[start]
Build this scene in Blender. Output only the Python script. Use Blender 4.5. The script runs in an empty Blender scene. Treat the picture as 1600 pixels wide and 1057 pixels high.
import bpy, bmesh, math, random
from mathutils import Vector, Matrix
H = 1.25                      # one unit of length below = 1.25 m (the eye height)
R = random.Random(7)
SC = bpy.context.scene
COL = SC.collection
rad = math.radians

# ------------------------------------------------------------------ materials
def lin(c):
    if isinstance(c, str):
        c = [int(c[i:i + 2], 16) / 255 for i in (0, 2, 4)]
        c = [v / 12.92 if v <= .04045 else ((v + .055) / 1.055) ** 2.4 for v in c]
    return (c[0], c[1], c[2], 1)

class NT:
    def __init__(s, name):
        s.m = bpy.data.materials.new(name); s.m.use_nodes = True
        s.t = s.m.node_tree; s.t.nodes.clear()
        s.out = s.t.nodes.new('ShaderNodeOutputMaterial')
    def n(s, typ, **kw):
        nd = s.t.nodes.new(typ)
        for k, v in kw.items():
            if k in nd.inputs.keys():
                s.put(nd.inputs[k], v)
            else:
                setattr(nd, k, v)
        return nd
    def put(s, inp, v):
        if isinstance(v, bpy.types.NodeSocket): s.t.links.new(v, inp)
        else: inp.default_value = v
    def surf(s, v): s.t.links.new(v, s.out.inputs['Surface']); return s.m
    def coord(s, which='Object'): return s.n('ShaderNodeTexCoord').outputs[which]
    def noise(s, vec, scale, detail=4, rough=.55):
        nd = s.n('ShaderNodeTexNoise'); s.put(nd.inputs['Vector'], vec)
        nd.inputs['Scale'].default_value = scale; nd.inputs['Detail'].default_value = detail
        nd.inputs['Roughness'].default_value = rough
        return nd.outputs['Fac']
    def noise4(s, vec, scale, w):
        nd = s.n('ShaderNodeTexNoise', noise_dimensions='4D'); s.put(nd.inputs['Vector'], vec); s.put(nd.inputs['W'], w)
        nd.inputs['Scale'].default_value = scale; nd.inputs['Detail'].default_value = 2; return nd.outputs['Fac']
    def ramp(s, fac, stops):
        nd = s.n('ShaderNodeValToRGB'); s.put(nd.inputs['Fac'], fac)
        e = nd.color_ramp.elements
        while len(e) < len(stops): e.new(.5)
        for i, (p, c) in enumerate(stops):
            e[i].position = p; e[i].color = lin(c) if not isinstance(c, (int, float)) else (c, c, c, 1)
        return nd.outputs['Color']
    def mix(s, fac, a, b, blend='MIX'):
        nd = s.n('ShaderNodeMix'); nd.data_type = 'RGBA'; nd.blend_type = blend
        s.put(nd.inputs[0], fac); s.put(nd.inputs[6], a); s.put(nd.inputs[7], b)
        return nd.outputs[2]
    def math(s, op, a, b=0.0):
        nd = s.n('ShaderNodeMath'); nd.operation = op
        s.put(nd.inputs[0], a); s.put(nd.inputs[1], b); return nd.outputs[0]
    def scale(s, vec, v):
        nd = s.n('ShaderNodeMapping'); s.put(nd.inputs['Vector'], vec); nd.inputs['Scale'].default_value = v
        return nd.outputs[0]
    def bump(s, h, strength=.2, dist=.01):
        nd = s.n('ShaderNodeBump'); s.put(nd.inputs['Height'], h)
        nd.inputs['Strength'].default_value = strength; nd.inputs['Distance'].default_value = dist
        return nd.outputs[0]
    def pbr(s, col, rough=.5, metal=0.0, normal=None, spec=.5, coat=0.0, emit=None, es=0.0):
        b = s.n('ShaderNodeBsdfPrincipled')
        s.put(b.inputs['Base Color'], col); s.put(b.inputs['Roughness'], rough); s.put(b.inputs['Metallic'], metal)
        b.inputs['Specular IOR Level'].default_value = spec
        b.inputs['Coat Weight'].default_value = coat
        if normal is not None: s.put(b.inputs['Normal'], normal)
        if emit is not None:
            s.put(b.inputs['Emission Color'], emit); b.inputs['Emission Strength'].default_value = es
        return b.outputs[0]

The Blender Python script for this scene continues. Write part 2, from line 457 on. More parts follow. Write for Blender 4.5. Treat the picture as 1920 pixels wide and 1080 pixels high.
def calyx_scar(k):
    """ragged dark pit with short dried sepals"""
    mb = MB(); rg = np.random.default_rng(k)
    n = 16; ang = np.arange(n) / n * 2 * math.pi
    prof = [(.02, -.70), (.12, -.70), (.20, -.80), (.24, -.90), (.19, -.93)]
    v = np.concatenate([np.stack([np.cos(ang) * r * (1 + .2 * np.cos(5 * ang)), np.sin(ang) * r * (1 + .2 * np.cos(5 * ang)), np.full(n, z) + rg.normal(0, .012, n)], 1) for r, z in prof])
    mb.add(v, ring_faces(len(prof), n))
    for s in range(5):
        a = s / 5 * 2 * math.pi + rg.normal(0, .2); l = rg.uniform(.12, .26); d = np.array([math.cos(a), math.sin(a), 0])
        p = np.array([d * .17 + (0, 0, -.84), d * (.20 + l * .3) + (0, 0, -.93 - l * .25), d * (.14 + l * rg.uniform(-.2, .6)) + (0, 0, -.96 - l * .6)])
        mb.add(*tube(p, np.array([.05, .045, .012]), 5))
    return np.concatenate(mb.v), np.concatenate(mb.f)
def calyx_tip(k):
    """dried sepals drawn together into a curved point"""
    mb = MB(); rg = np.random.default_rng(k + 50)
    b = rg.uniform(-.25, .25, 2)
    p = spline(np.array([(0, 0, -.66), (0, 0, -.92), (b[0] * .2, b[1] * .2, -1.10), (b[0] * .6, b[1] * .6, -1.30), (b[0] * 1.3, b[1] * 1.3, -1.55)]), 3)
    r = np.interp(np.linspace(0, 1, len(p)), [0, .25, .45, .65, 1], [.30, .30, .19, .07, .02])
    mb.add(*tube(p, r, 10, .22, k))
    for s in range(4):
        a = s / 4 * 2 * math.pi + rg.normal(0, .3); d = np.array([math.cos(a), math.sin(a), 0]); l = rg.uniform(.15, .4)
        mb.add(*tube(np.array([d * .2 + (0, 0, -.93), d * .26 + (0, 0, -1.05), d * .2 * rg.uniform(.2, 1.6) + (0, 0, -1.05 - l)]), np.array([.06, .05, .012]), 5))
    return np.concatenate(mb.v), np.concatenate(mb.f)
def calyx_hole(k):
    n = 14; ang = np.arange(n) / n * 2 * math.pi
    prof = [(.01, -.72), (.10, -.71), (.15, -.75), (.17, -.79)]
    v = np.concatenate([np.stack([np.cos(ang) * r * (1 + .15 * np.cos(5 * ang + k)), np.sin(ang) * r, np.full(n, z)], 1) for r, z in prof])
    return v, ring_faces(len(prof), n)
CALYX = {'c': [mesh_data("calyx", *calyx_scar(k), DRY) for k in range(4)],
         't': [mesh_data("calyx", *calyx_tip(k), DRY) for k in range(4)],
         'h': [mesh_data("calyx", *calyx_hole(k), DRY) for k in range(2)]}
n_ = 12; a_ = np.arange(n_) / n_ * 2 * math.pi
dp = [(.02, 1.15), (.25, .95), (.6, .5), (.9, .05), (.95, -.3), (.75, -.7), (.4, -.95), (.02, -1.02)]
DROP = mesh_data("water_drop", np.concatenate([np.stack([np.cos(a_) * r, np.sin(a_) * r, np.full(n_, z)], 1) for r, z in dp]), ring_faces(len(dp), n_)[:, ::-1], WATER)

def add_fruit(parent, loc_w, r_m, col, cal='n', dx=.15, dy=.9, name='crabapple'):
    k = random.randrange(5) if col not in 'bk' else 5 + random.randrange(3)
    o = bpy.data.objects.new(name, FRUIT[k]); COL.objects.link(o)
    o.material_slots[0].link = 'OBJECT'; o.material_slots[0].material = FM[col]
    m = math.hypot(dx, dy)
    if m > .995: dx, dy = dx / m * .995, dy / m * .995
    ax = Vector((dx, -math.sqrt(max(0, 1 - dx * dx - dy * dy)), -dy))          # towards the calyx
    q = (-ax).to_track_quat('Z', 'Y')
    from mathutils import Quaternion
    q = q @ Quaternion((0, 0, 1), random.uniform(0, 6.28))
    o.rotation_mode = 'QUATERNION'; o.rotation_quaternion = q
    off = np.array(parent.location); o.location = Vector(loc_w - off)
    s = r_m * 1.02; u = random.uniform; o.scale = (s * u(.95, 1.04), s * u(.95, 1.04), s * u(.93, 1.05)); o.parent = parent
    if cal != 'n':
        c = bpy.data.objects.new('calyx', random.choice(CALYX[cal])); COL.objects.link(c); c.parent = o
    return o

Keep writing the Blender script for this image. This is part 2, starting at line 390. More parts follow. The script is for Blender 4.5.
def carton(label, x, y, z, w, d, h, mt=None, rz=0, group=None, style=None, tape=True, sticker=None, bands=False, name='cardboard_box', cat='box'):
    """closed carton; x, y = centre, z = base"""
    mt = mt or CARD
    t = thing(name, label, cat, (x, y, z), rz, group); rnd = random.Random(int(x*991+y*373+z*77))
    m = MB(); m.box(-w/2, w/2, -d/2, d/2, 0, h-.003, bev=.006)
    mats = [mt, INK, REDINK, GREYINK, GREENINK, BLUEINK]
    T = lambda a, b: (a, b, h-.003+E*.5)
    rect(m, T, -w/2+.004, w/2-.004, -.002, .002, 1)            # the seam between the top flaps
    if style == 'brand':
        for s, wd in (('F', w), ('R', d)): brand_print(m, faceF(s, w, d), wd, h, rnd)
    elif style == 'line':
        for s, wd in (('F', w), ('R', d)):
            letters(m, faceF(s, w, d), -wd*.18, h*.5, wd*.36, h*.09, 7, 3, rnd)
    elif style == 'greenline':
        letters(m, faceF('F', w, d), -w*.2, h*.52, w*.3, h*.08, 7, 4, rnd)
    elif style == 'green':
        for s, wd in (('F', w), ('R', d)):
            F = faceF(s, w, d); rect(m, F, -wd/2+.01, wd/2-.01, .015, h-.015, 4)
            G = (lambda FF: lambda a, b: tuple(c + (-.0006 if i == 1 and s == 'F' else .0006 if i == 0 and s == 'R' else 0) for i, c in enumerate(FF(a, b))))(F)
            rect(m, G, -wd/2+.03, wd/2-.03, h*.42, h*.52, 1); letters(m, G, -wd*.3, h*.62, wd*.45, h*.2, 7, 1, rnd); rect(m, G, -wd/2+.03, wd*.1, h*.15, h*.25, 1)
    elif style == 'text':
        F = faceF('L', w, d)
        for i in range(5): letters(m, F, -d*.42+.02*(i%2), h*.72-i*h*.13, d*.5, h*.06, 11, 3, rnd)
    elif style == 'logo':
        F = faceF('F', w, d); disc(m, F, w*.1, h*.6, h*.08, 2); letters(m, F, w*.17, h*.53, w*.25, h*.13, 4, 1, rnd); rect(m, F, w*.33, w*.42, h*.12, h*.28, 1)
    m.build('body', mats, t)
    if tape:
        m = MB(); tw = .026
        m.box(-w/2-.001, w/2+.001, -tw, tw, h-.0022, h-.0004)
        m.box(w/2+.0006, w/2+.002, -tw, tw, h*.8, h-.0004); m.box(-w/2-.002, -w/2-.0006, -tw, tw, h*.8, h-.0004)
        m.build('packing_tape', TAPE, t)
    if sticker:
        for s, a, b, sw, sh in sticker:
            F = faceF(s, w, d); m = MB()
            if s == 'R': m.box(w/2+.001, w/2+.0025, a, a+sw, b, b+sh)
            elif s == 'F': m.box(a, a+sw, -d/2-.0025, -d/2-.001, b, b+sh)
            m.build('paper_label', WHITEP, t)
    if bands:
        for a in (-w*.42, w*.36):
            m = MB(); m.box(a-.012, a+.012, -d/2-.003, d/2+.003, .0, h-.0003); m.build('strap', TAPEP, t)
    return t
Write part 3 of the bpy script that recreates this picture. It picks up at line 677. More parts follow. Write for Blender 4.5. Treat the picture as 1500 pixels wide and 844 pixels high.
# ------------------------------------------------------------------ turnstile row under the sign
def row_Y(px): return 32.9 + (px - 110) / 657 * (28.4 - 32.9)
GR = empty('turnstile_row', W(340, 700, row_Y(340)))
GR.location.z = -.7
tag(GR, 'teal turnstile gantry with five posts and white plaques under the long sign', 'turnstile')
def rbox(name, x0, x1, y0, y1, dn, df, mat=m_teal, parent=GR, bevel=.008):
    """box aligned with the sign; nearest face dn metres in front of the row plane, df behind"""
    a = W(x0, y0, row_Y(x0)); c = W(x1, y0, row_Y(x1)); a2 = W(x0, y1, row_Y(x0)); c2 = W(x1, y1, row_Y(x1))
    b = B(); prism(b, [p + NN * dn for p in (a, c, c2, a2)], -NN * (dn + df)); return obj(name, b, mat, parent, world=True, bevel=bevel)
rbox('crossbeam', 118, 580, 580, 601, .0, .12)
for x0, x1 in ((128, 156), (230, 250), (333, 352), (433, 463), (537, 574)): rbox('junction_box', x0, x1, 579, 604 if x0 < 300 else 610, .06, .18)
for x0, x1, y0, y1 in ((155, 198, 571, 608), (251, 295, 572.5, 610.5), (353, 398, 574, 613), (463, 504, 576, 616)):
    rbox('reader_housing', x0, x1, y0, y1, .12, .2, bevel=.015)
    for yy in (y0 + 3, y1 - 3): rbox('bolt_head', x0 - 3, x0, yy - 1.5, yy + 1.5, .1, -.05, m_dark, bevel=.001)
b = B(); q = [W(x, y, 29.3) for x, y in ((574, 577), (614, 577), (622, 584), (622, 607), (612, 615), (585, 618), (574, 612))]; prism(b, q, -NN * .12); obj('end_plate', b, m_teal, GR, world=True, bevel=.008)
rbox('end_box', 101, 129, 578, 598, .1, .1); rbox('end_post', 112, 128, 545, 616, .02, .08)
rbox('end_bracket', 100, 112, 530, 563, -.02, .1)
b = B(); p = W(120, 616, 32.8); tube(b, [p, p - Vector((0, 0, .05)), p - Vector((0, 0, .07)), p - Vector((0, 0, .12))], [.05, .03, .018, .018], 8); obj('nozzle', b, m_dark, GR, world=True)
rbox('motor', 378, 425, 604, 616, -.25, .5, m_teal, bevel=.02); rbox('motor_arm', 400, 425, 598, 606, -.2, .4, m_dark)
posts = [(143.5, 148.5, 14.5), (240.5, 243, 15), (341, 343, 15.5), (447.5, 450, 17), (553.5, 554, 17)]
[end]
**Problem details**:
Please reproduce exactly the lines from the first one of the records above through the line containing "rad = math.radians", both included, and nothing else.

**The completed task**:
Build this scene in Blender. Output only the Python script. Use Blender 4.5. The script runs in an empty Blender scene. Treat the picture as 1600 pixels wide and 1057 pixels high.
import bpy, bmesh, math, random
from mathutils import Vector, Matrix
H = 1.25                      # one unit of length below = 1.25 m (the eye height)
R = random.Random(7)
SC = bpy.context.scene
COL = SC.collection
rad = math.radians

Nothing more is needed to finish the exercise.